O que aprendemos com “A parte que falta”

Provavelmente você se emocionou com a historinha lida pela JoutJout em um vídeo publicado semanas atrás. E, se talvez não saiba do que estou falando, vai apertar o play ali embaixo e vai se emocionar hoje. A parte que falta (original The Missing Piece, de Shel Silverstein), um livro infantil que conta a trajetória de um bonequinho que rola em busca de um pedaço seu, realmente dá o que falar. É pauta pra discutir durante horas em roda de amigos, no colégio, no consultório do seu terapeuta, na aula de yoga, com o professor de filosofia…

Mas, afinal, por que a história da bolinha que rola pela estrada afora buscando a sua parte que falta comoveu tanta gente?

Antes de entrar na questão, tem uma curiosidade  que talvez muitos não saibam. Ao contrário do que parece, o livro não é tão novo assim. O escritor americano Shel Silverstein nasceu em 1930 e morreu em 1999. E o livro foi escrito em 1976, mas foi só neste ano que recebeu a tradução brasileira. E então, como é que uma história escrita há mais de 40 anos provocou todo esse impacto (depois do vídeo, ele ficou entre os mais vendidos no Brasil)?

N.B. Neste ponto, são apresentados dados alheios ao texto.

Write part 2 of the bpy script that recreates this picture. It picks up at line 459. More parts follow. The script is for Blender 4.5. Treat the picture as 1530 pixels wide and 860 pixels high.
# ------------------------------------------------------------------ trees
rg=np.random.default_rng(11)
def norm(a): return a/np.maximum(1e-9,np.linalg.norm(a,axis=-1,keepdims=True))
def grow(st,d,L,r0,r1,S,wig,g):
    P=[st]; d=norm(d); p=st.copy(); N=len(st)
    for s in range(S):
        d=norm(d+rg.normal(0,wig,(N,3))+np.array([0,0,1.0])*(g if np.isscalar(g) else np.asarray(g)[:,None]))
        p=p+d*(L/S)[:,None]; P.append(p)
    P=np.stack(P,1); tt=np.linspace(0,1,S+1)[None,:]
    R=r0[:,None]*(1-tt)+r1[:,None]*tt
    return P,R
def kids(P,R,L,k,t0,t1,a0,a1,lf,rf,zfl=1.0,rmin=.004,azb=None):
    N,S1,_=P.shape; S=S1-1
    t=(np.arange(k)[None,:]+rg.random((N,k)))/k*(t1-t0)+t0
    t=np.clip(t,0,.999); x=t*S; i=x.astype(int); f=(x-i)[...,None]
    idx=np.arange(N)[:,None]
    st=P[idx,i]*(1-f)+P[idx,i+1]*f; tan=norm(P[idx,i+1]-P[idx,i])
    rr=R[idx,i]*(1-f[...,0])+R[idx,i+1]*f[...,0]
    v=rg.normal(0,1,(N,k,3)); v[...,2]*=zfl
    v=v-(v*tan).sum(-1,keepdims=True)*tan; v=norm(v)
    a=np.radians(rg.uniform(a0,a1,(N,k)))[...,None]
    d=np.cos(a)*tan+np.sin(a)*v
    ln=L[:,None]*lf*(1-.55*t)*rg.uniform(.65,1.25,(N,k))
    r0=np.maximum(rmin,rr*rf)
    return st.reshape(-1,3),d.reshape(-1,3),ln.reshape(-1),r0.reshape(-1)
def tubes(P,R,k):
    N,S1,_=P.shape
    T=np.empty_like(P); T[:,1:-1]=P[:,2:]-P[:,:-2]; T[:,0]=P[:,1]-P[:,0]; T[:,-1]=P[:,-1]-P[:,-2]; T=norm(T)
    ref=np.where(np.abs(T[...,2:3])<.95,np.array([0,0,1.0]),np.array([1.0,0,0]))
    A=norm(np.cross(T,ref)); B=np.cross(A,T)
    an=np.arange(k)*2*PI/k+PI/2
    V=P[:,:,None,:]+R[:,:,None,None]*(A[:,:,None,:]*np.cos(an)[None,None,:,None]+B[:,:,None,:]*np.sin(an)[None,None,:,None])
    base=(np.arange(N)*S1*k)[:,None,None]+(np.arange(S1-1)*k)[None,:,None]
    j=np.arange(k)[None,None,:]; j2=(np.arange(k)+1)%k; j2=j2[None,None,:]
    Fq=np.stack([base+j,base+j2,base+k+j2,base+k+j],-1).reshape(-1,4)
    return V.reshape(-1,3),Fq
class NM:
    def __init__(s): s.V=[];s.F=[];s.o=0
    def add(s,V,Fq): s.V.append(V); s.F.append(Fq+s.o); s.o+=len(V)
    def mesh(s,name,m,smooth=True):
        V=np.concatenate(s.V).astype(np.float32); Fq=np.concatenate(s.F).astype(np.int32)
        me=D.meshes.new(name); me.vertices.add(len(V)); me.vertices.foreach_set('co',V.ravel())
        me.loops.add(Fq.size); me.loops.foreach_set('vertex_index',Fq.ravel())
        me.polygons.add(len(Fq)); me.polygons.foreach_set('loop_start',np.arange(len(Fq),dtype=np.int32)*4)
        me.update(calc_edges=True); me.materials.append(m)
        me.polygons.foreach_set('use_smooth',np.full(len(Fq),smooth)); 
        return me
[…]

– Por que o livro está mexendo com as pessoas? Acontece que elas estão se projetando na historinha. ‘Não está bom, eu posso ter a vida dos meus sonhos… me falta alguma coisa’, que é a busca. E na verdade, como diz o poema, não existe o caminho para a felicidade, ela é o próprio caminho. A felicidade é um conceito, e é isso que o livro reflete – explica o psicólogo especialista em adolescência e em saúde mental André Assunção.

André observa que, talvez, o fato de estar crescendo uma geração acostumada a “ter coisas” com facilidade colabore com uma certa frustração. Isso faz com que essa geração pense que pode ‘ter tudo ao mesmo tempo agora’ e se decepcione ao perceber que não é bem assim.

– Estamos vivendo em um momento histórico, de uma geração que não teve tantas frustrações quanto seus pais. Não frustrar ou não permitir que as pessoas se frustrem está piorando a qualidade do ser humano. Essa necessidade de estar se sentindo sempre saciado atrapalha. Afinal, é a busca, é a procura, e a própria frustração, que fazem a gente crescer e evoluir – reflete.

Se por um lado alguns se apaixonaram pelo enredo que mostra um serzinho atrás da parte que falta e dá a lição de que somos seres eternamente incompletos, um outro lado – talvez não muito explícito no livro – pode trazer a ideia do quanto muitas vezes mantemos relações “descartáveis”.

– As relações têm sido tão superficiais que, se não deu certo em um aspecto, são descartadas. Para mim, o livro também mexeu muito com as pessoas porque ele vai na ferida e questiona: “pensa se você precisa responsabilizar um ‘outro’ pela sua felicidade, se a felicidade só vai ser completa com essa parte que falta” – comenta o psicólogo.

O fato é que parte que falta nem sempre é relacionada a uma pessoa. Ela pode ser o emprego dos seus sonhos, aquela cidade que você queria morar, pode ser ter sua família e amigos por perto… Mas é certo que sempre vamos lidar com um buraquinho que falta. Sempre vai faltar.

– E o que a gente quer, de fato? Ser completo? O bonequinho da história diz que não. Ele queria intensidade nas coisas que ele vive. E pra isso não precisa estar completo, e sim em movimento. Mas em movimento, num ritmo em que consiga saborear as coisas. Que urgência é essa que o ser humano estabeleceu para a vida? Que, como a bolinha, quer rolar, rolar, para chegar no lugar, e ao chegar, perceber que não era ali que queria estar? É o que o livro nos mostra – reflete André.

E é real. Às vezes ficamos tão focados buscando “uma parte que achamos que falta” que não percebemos que o que realmente nos faz feliz é justamente sentir o perfume da flor ou deixar a borboleta pousar em nós. Implicitamente nisso tudo também está a célebre “cada escolha uma renúncia”. E afinal, o bonito não é justamente saber equilibrar e lidar com as faltas que sempre existirão? Tudo bem. Você pode até  dizer que bonito não é, mas é necessário. Porque a vida é feita de preenchimentos e faltas, e sempre vai ser.

Em tempo: aqui em Santa Maria a gente encontra o livro na  Athena Livraria (no centro e no shopping Praça Nova) por R$ 44,90.

Em tempo 2: deverá sair a continuação do livro, “A Parte que falta encontra o grande O” . Também com o selo da editora Companhia das Letrinhas, o livro tem previsão de lançamento para 13 de abril. Já queremos!!